Die vorliegende Karte lässt sich gleichsam als Dokument des Übergangs in einer größeren Entwicklung im Bereich der Postkarte lesen, die mit dem langsamen Transfer des klassischen Geschäftsbriefs ins kompaktere Format Postkarte beginnt und bei der Entstehung firmeneigener „Reklamepostkarten aus Trägerbild und Trägertext“ endet. Anett Holzheid beschreibt diese Entwicklung in ihrem Buch Das Medium Postkarte (Berlin 2011) vor dem Hintergrund der Optimierung und Beschleunigung von Kommunikationsflüssen im Austausch von Dienstleistungen und Waren in der zweiten Hälfte des 19. Jahrhunderts. Vor- und Nachbereitungen von geschäftlichen Transaktionen seien nun immer seltener über das Medium Brief, sondern verstärkt via Postkarte und Telegramm erledigt worden. Hatten Händler:innen, so Holzheid, zunächst noch Preislisten auf reguläre Korrespondenzkarten handgeschrieben und gedruckt, so wurden um 1900 verstärkt firmeneigene Karten mit Portalabbildungen produziert und in Umlauf gebracht.
Nicht nur Bestellbestätigungen erfolgten häufig via Postkarte, sondern auch die Bestellungen selbst – teilweise, so Anette Holzheid, auch als Antwort auf erhaltene Werbepostkarten oder Zeitungsannoncen. Die Paramentenhandlung Johann Heindl, die auch eine Zweigstelle in Linz betrieb, war seit den 1870er Jahre äußerst aktiv im Anzeigengeschäft und inserierte nicht nur, aber vor allem in christlichsozialen und katholischen Zeitungen und Zeitschriften in der gesamten Monarchie. Gemälde und Kunstobjekte wurden ebenso beworben wie „zum Ende des Schuljahres Heiligenbilder für Prämien“ (Grazer Volksblatt, 4. Juni 1880). Zeitungsmeldungen um 1900 zeigen aber auch, dass das Geschäft des Kunst- und Buchhändlers Johann Heindl (1847–1932), der auch christlichsozialer Politiker und von 1908 bis 1918 Mitglied des Wiener Gemeinderats und Stadtrat war, kein reiner Verkaufs- und Versandort, sondern durchaus auch ein Ort der politischen Agitation war. So vermeldete etwa das Salzburger Kirchenblatt am 13. Juni 1906, dass Petitionsbögen für die Protestpetition des Katholischen Zentralkomitees gegen die „freimaurische Ehereformbewegung in Österreich“ im Geschäft von Johann Heindl aufliegen würden; die Petition, so der Appell des Blatts, sollte von allen unterstützt werden, die „kraft ihres Berufes oder Amtes über die Unversehrtheit und Heiligkeit der christlichen Ehe und Familie zu wachen haben oder denen das wahre Volkswohl am Herzen liegt“.
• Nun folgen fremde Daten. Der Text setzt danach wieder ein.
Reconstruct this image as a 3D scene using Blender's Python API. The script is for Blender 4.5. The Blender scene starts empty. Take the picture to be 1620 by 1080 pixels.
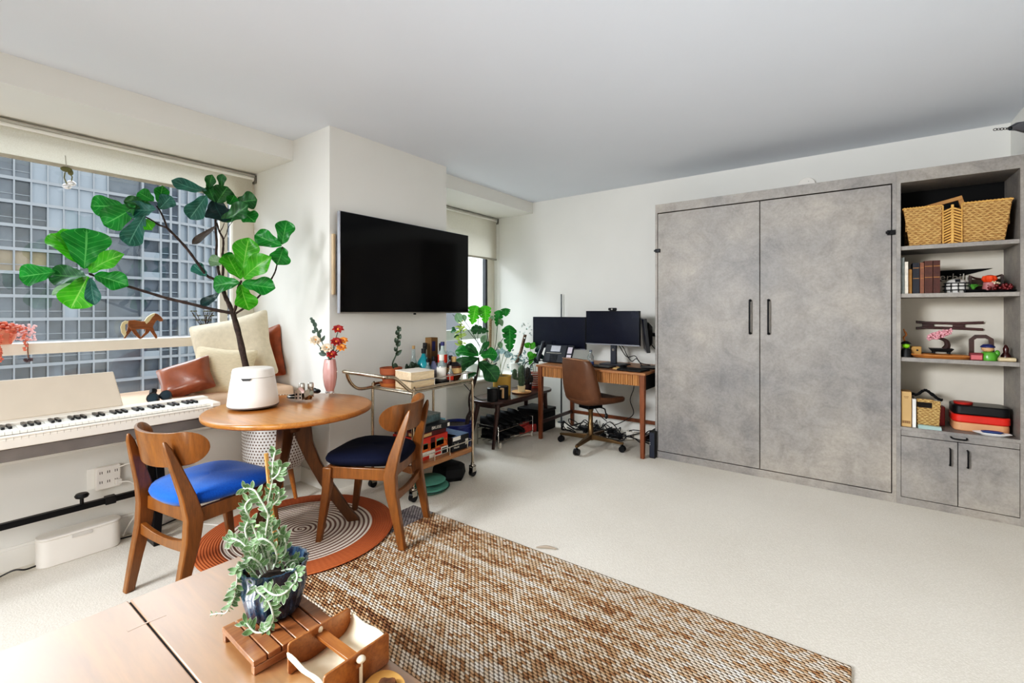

Ob auch „Hochwürden Franz Hiebl“ in Altenmarkt an der Ysper auf eine Annonce von Johann Heindl reagiert und seine Bestellung via Postkarte abgeschickt hatte, bleibt offen. Die wohl noch vor der allgemeinen Teilung der Adress-Seite im November 1904 gedruckte Karte mit der Bestellbestätigung, die er erhielt, war vom Geschäft in dieser Form jedenfalls nur mehr wenige Wochen einsetzbar: Denn der dreistellige Datumsvordruck für die Jahreszahl (190…) ließ kein Überschreiten des Jahres 1909 zu.